## Task to carry out
Sift the material for lines containing "that", and return them.
= = = =
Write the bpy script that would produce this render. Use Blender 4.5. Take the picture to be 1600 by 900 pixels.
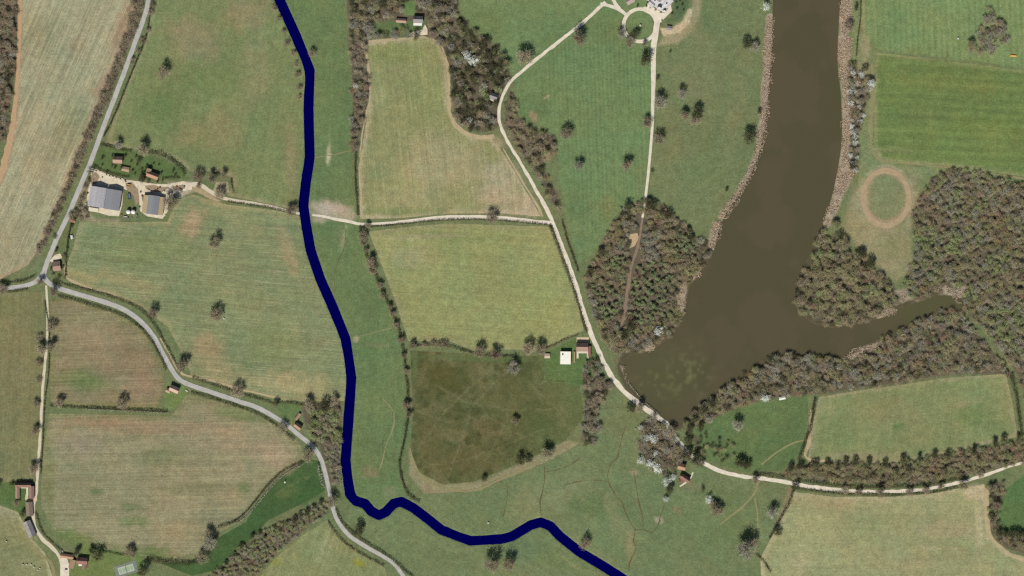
import bpy, bmesh, math, random
import numpy as np
from mathutils import Vector
from mathutils.geometry import delaunay_2d_cdt

for o in list(bpy.data.objects):
    bpy.data.objects.remove(o)
SC = bpy.context.scene
COL = SC.collection
R = math.radians
rs = np.random.RandomState(7)
random.seed(7)

# ------------------------------------------------------------ camera, sky, sun, exposure
CAM_H = 5000.0
cam_data = bpy.data.cameras.new('aerial_camera')
cam = bpy.data.objects.new('aerial_camera', cam_data)
COL.objects.link(cam)
cam.location = (0, 0, CAM_H)
cam.rotation_euler = (0, 0, 0)
cam_data.sensor_width = 36
cam_data.lens = 36 * CAM_H / 1600.0
cam_data.clip_start = 10
cam_data.clip_end = 90000
SC.camera = cam

SUN_EL, SUN_AZ = 43.0, 197.0            # degrees, azimuth clockwise from north (+Y)
world = bpy.data.worlds.new('World')
SC.world = world
world.use_nodes = True
wn = world.node_tree
sky = wn.nodes.new('ShaderNodeTexSky')
sky.sky_type = 'NISHITA'
sky.sun_disc = False
sky.sun_elevation = R(SUN_EL)
sky.sun_rotation = R(SUN_AZ)
bg = wn.nodes['Background']
bg.inputs['Strength'].default_value = 0.055
wn.links.new(sky.outputs['Color'], bg.inputs['Color'])

sun_data = bpy.data.lights.new('sun', 'SUN')
sun_data.energy = 4.6
sun_data.angle = R(0.53)
sun_data.color = (1.0, 0.955, 0.88)
sun = bpy.data.objects.new('sun', sun_data)
COL.objects.link(sun)
az, el = R(SUN_AZ), R(SUN_EL)
sdir = Vector((math.sin(az) * math.cos(el), math.cos(az) * math.cos(el), math.sin(el)))
sun.rotation_euler = sdir.to_track_quat('Z', 'Y').to_euler()
sun.location = sdir * 3000

SC.view_settings.view_transform = 'Standard'
SC.view_settings.look = 'None'
SC.view_settings.gamma = 1
SC.view_settings.exposure = 0.6
SC.render.engine = 'CYCLES'
SC.cycles.max_bounces = 4
SC.cycles.diffuse_bounces = 2
SC.cycles.use_denoising = False
SC.cycles.filter_width = 1.35

# ------------------------------------------------------------ colour helpers
KEXP = 1.60                              # what a sunlit horizontal white sheet renders as (linear)


def lin(c):
    c = np.asarray(c, float) / 255.0
    return np.where(c <= 0.04045, c / 12.92, ((c + 0.055) / 1.055) ** 2.4)


def alb(*c):
    """Base colour (linear) of a matt surface that looks like this sRGB triple in full sun."""
    return np.clip(lin(c) / KEXP, 0.0, 0.82)


def W(x, y, z=0.0):
    return (x - 800.0, 450.0 - y, z)


# ------------------------------------------------------------ numeric helpers
def _hash(ix, iy, seed):
    h = (ix.astype(np.int64) * 374761393 + iy.astype(np.int64) * 668265263 + seed * 974634777) & 0xFFFFFFFF
    h = ((h ^ (h >> 13)) * 1274126177) & 0xFFFFFFFF
    h = h ^ (h >> 16)
    return (h & 0xFFFFFF) / float(0xFFFFFF)


def vnoise(x, y, seed=0):
    ix, iy = np.floor(x), np.floor(y)
    fx, fy = x - ix, y - iy
    ix, iy = ix.astype(np.int64), iy.astype(np.int64)
    fx, fy = fx * fx * (3 - 2 * fx), fy * fy * (3 - 2 * fy)
    a, b = _hash(ix, iy, seed), _hash(ix + 1, iy, seed)
    c, d = _hash(ix, iy + 1, seed), _hash(ix + 1, iy + 1, seed)
    return (a * (1 - fx) + b * fx) * (1 - fy) + (c * (1 - fx) + d * fx) * fy


def fbm(x, y, s, seed=0, oct=4):
    v, amp, tot = 0, 1.0, 0
    x, y = x / s, y / s
    for k in range(oct):
        v = v + amp * vnoise(x + 17.3 * k, y - 9.1 * k, seed + k)
        tot += amp
        amp *= 0.55
        x, y = x * 2.03, y * 2.03
    return v / tot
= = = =
## Reply to the exercise
Write the bpy script that would produce this render. Use Blender 4.5. Take the picture to be 1600 by 900 pixels.
    """Base colour (linear) of a matt surface that looks like this sRGB triple in full sun."""